AI and Ethical Decision Making: Humanity’s Last Competitive Edge?
- Elbie Swanepoel

- Nov 6, 2025
- 3 min read
When the conversation turns to AI and work, someone inevitably says something like, “Well, at least humans are creative.”
It’s a comforting thought that human creativity is the one thing machines can’t replicate, the last safe zone in the age of automation. We imagine artificial intelligence taking over the mundane, like data entry and scheduling, but never the poems and songs. Not really.
It’s an argument that’s led to hiring debates and creative protests: creativity will save us.
That belief has become our anchor. AI can imitate, but it can’t create.
But what if that’s not true?
Defining “Creativity” in the Age of Artificial Intelligence
If creativity means combining unrelated ideas in new ways, then AI is already far ahead of us.
Large language models can scan millions of examples, find patterns across disciplines, and generate combinations we might never think of. If creativity is about recombination, machines are better and faster. They can draw parallels between the most unlikely things: the experience of eating sardines from a tin and taking your first steps as a baby giraffe.
And it’s not just theoretical. AI has written screenplays, painted portraits and composed symphonies that pass for human.
But if we define creativity as originality, some say AI doesn’t have true creative ability. Since its data comes from human work, it can only remix, not invent.
Fair point.
But by that same token, most humans aren’t original either.
Even the literary greats borrowed from earlier writers and their stories, and that’s an inescapable fact of influence. Most of us are not inventing from nothing but reframing what’s already there.
“What has been will be again,
what has been done will be done again;
there is nothing new under the sun.”
— Ecclesiastes 1:9
So if creativity isn’t what separates humans from AI, what does?
The Real Difference Lies in Ethical Decision Making
What sets us apart is our ethical compass, our ability to choose when rules no longer suffice.
Humans can make choices that break the rules and still be right. Lying to a child about their drawing. Protecting someone’s dignity over a technical truth. These are examples of ethical reasoning, the kind of judgment that lives in the grey area between “can” and “should.”

In the 2021 film The Little Things, Detective Baxter accidentally kills a suspect during an interrogation, and another detective helps cover it up.

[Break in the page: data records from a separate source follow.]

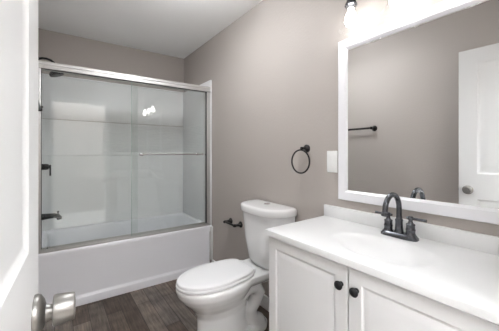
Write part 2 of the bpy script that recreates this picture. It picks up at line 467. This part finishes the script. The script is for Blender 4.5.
bm = new(); lathe(bm, (-0.055, wy(-0.055, T + 0.010), TZ + 0.036), (0, -1, 0), [(-0.004, 0.0045), (0.001, 0.0045), (0.002, 0.003)], 10)
obj('screw', bm, M_black, sd)

# ------------------------------------------------------------------ shower fittings on the left end panel
PW = L + 0.021
PY = wy(L, T + 0.385)
sh = thing('showerhead', 'black shower head and bent arm near the top of the tub wall', 'shower head', (PW, PY, 2.03))
bm = new(); lathe(bm, (PW + 0.0, PY, 2.035), (1, 0, 0), [(0, 0.03), (0.004, 0.029), (0.009, 0.016), (0.012, 0.012)], 24)
obj('flange', bm, M_black, sh)
bm = new()
pts = [(PW + 0.002, PY, 2.035), (PW + 0.03, PY, 2.046), (PW + 0.06, PY, 2.048), (PW + 0.09, PY, 2.040), (PW + 0.113, PY, 2.022), (PW + 0.122, PY, 1.995), (PW + 0.128, PY, 1.950)]
tube(bm, pts, 0.0095, 14); obj('arm', bm, M_black, sh)
bm = new(); lathe(bm, (PW + 0.115, PY, 1.968), (0.36, 0, -1), [(0, 0.013), (0.010, 0.018), (0.018, 0.030), (0.028, 0.048), (0.042, 0.054), (0.054, 0.054), (0.058, 0.050)], 30)
obj('spray_head', bm, M_black, sh)
sv = thing('shower_valve', 'black shower valve with a lever hanging down, above the tub spout', 'faucet', (PW, PY, 1.10))
bm = new(); lathe(bm, (PW, PY, 1.10), (1, 0, 0), [(0, 0.08), (0.004, 0.079), (0.008, 0.06), (0.010, 0.03)], 36)
obj('escutcheon', bm, M_black, sv)
bm = new(); lathe(bm, (PW + 0.008, PY, 1.10), (1, 0, 0), [(0, 0.026), (0.05, 0.026), (0.066, 0.0235), (0.068, 0.014), (0.080, 0.012), (0.082, 0.008)], 28)
hub = obj('valve_hub', bm, M_black, sv)
bm = new(); box(bm, PW + 0.080, PW + 0.092, PY - 0.009, PY + 0.009, 1.020, 1.118, 0.004)
obj('lever', bm, M_black, hub)
sp = thing('tub_spout', 'black tub spout low on the tub end wall', 'tub spout', (PW, PY, 0.662))
bm = new()
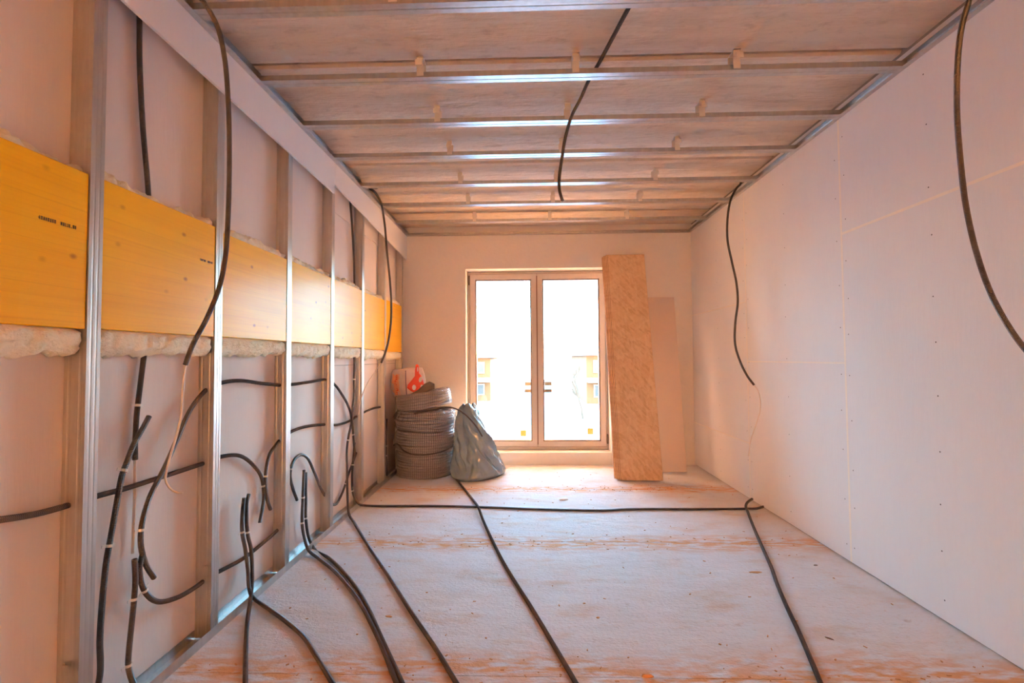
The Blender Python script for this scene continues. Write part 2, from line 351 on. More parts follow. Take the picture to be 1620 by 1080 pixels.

Legally, it’s indefensible, yet morally complex, because the suspect is almost certainly the killer. Many viewers side with the detectives, trusting their moral conviction over the law itself.
In philosopher Jacques Derrida’s view, true ethics arises only when a decision can’t be reduced to a rule, when we must act without certainty.
Artificial intelligence, by contrast, doesn’t face the undecidable. It calculates probabilities, not principles. It can follow a rule, but not feel the weight of breaking it or understand why breaking it might be right.
AI’s Limits: Rules Without Conscience
Maybe one day, when we reach artificial superintelligence, machines will know when to bend a rule, when to prioritise empathy over logic. But we’re not there yet. Even the most advanced general AI still struggles with ambiguity and contradiction.
It can imitate human creativity, but not human conscience.
The gap between the ability to create and the ability to care is where humanity still stands alone.
The Real Divide Between Humans and AI
So perhaps the defining question isn’t whether AI can be creative, but whether it can ever be ethical.
Until machines can wrestle with impossible contradictions, they will remain bound by rules.
We have creativity in common, but for now, ethical decision-making is ours. And as AI takes over the repetitive and the routine, that may be the skill worth defending most.